Closer to the later for most authors. Though every few dozen years there is another Harry Potter that everyone in the world buys and reads. For most you need to target those voracious readers and what they are willing to pay for - but be ever on the lookout as to how you can jump to the Harry Potter world where everyone buys your books.

Harry Potter was good (in the first few anyway), but if you like that type of thing there are ton of much better books that never made it.


Please name one.


If you particularly wanted books that "didn't make it", I don't know anything about that. But maybe you just wanted books that are like HP but better than HP.

I read the first few HP, and thought they were dreadful, and thus never read the later ones, so maybe I'm not the person you want advice from, but here are some recommendations of novels/novelists in the same genre (fantasy novels, written for children, that hold up for adults):

Nearly anything by Dianna Wynne Jones, but I particularly enjoyed The Lives of Christopher Chant, Archer's Goon, and of course Howl's Moving Castle.

Susan Cooper's famous Dark is Rising series. Half the series is more normal-kid (starting with Greenwitch), half is more special-magic-kid (starting with The Dark is Rising).

Garth Nix's Old Kingdom, starting with Sabriel.

While China Mieville is very much not a children's author (really! don't buy a random mieville book for your young niece/nephew, really don't!), Un-Lun-Dun is an amazing book in this genre.


Thanks for the answer!


I enjoyed the fableHaven series. But YMMV, tastes are different.

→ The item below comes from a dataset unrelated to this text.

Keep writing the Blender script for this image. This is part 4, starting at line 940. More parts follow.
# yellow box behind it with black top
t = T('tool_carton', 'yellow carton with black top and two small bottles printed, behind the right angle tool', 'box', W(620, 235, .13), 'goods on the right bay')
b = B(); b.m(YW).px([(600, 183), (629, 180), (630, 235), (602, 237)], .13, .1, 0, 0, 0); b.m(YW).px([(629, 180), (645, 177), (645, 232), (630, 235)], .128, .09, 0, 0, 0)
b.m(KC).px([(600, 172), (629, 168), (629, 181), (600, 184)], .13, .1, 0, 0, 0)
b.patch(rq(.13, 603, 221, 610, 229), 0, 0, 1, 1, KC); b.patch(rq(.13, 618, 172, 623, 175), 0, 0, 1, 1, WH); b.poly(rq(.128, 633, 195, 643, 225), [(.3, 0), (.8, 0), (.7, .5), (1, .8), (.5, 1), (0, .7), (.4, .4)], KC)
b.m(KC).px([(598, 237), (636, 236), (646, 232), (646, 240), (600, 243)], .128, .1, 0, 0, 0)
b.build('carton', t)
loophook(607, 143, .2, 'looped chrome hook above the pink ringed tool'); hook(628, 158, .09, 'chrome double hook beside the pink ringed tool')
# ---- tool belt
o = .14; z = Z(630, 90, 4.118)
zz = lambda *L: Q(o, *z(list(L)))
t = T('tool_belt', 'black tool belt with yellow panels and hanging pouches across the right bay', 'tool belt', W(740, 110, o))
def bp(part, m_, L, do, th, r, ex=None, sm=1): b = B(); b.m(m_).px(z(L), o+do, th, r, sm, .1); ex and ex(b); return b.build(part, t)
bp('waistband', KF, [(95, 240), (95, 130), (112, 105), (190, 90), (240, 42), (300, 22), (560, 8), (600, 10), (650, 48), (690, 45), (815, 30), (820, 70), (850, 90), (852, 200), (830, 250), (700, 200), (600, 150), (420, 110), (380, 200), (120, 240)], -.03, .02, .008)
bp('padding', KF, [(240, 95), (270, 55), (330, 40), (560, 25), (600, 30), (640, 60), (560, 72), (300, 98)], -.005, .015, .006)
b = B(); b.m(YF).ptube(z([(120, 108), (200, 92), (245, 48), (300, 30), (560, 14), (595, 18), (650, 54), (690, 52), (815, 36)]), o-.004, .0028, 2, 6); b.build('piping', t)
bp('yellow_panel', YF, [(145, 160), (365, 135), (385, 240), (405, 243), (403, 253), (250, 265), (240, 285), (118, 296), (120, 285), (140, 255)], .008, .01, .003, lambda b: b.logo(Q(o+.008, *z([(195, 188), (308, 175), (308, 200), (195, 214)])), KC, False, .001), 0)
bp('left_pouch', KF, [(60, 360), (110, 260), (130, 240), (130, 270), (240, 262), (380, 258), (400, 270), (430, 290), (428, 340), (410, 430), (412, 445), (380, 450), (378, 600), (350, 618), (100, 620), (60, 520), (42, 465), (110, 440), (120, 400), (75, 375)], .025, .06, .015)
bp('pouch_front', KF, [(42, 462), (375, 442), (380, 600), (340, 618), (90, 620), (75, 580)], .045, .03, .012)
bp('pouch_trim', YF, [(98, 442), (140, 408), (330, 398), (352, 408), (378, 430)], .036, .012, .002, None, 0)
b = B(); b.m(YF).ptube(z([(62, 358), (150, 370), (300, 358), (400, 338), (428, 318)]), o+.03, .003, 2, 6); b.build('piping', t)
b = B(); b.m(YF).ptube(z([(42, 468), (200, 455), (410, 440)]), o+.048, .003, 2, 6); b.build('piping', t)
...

This suggests otherwise. (Although this is obviously not a complete set of data. I'd actually probably have expected a bigger falloff but maybe ease of acquisition leads to more people buying books they don't end up reading.)

https://ideas.bkconnection.com/10-awful-truths-about-publish...


I suppose the assumption is predicated on a rising population.

Also you'd think last year might have led to more people reading books.